-- START --

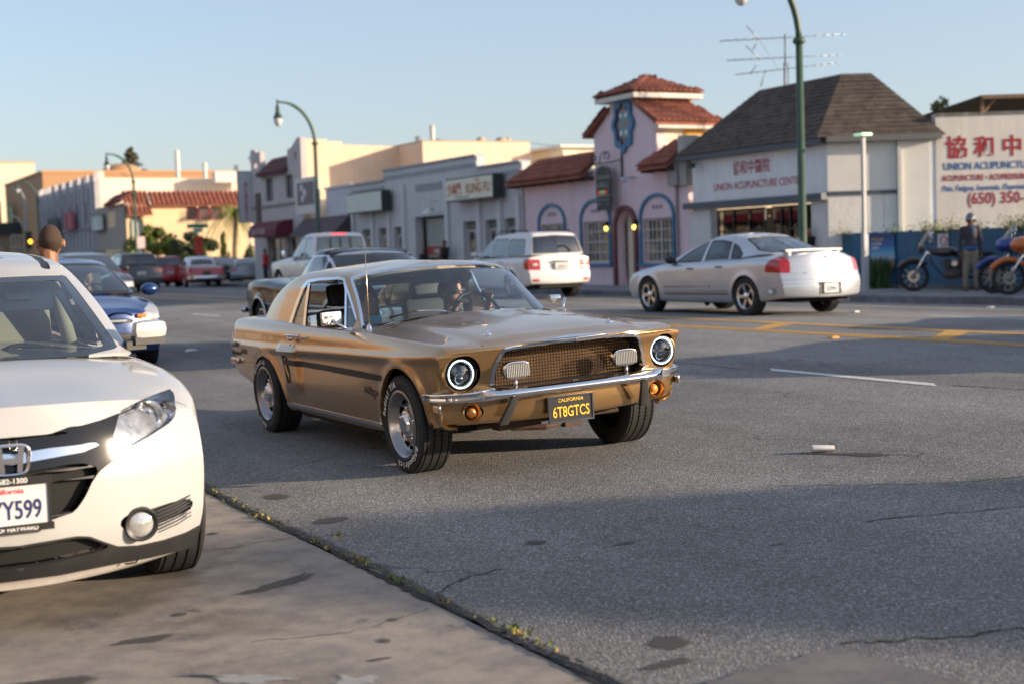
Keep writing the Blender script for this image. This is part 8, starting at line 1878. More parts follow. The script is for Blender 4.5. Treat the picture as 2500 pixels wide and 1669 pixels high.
def seated(root, at, fwd, face, skin, shirt, hairm, voxel=.007, s=1.0, hands=None, glasses=False, smile=False, hair='short', at_z=None):
    """a seated person; at = head centre in the coordinates of root, fwd = body direction, face = gaze"""
    B = basis(fwd); H = basis(face); h = np.array(at, float); L_ = B[:, 1]; Fw = B[:, 0]; Z = np.array([0, 0, 1.0])
    neck = h-Z*.13*s-Fw*.015; ch = h-Z*.34*s-Fw*.03; wa = h-Z*.62*s-Fw*.06; kn = wa+Fw*.48*s+Z*.02
    b = MB(); head_into(b, h, H, s); cap_limb(b, [h-Z*.06*s-Fw*.02, neck-Z*.05*s], [.054*s, .058*s]); 
    c = MB(); cap_limb(c, [neck-Z*.06*s, ch, wa], [.075*s, .125*s, .125*s], 14)
    for sg in (-1, 1):
        sh = h-Z*.235*s+L_*sg*.165*s-Fw*.03; cap_limb(c, [neck-Z*.05*s, sh], [.06*s, .062*s])
        tgt = (hands or {}).get(sg)
        if tgt is None: el = sh-Z*.27*s+L_*sg*.03+Fw*.03; wr_ = el+Fw*.22*s-L_*sg*.05
        else:
            wr_ = np.array(tgt, float); mid_ = (sh+wr_)/2; dd = np.linalg.norm(wr_-sh); sag = math.sqrt(max(.0004, (.27*s)**2-(dd/2)**2)) if dd < .54*s else .02; el = mid_-Z*sag*.9+L_*sg*sag*.3
        cap_limb(c, [sh, sh*.45+el*.55], [.060*s, .052*s]); cap_limb(b, [sh*.5+el*.5, el, wr_], [.043*s, .038*s, .026*s])
        dd = (wr_-el)/np.linalg.norm(wr_-el); hand(b, wr_, dd, Z+.2*L_*sg, .95*s, .75, sg)
        cap_limb(c, [wa+L_*sg*.09, kn+L_*sg*.10, kn+L_*sg*.10+Fw*.1-Z*.35], [.085*s, .065*s, .05*s])
    remeshed(b, 'body', skin, root, voxel, 2); remeshed(c, 'clothing', shirt, root, .014, 4); face_parts(root, h, H, s, skin, hairm, hair, glasses, smile)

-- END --

Description of the task:
From the material above, copy everything exactly but the pictures.

Result:
Keep writing the Blender script for this image. This is part 8, starting at line 1878. More parts follow. The script is for Blender 4.5. Treat the picture as 2500 pixels wide and 1669 pixels high.
def seated(root, at, fwd, face, skin, shirt, hairm, voxel=.007, s=1.0, hands=None, glasses=False, smile=False, hair='short', at_z=None):
    """a seated person; at = head centre in the coordinates of root, fwd = body direction, face = gaze"""
    B = basis(fwd); H = basis(face); h = np.array(at, float); L_ = B[:, 1]; Fw = B[:, 0]; Z = np.array([0, 0, 1.0])
    neck = h-Z*.13*s-Fw*.015; ch = h-Z*.34*s-Fw*.03; wa = h-Z*.62*s-Fw*.06; kn = wa+Fw*.48*s+Z*.02
    b = MB(); head_into(b, h, H, s); cap_limb(b, [h-Z*.06*s-Fw*.02, neck-Z*.05*s], [.054*s, .058*s]); 
    c = MB(); cap_limb(c, [neck-Z*.06*s, ch, wa], [.075*s, .125*s, .125*s], 14)
    for sg in (-1, 1):
        sh = h-Z*.235*s+L_*sg*.165*s-Fw*.03; cap_limb(c, [neck-Z*.05*s, sh], [.06*s, .062*s])
        tgt = (hands or {}).get(sg)
        if tgt is None: el = sh-Z*.27*s+L_*sg*.03+Fw*.03; wr_ = el+Fw*.22*s-L_*sg*.05
        else:
            wr_ = np.array(tgt, float); mid_ = (sh+wr_)/2; dd = np.linalg.norm(wr_-sh); sag = math.sqrt(max(.0004, (.27*s)**2-(dd/2)**2)) if dd < .54*s else .02; el = mid_-Z*sag*.9+L_*sg*sag*.3
        cap_limb(c, [sh, sh*.45+el*.55], [.060*s, .052*s]); cap_limb(b, [sh*.5+el*.5, el, wr_], [.043*s, .038*s, .026*s])
        dd = (wr_-el)/np.linalg.norm(wr_-el); hand(b, wr_, dd, Z+.2*L_*sg, .95*s, .75, sg)
        cap_limb(c, [wa+L_*sg*.09, kn+L_*sg*.10, kn+L_*sg*.10+Fw*.1-Z*.35], [.085*s, .065*s, .05*s])
    remeshed(b, 'body', skin, root, voxel, 2); remeshed(c, 'clothing', shirt, root, .014, 4); face_parts(root, h, H, s, skin, hairm, hair, glasses, smile)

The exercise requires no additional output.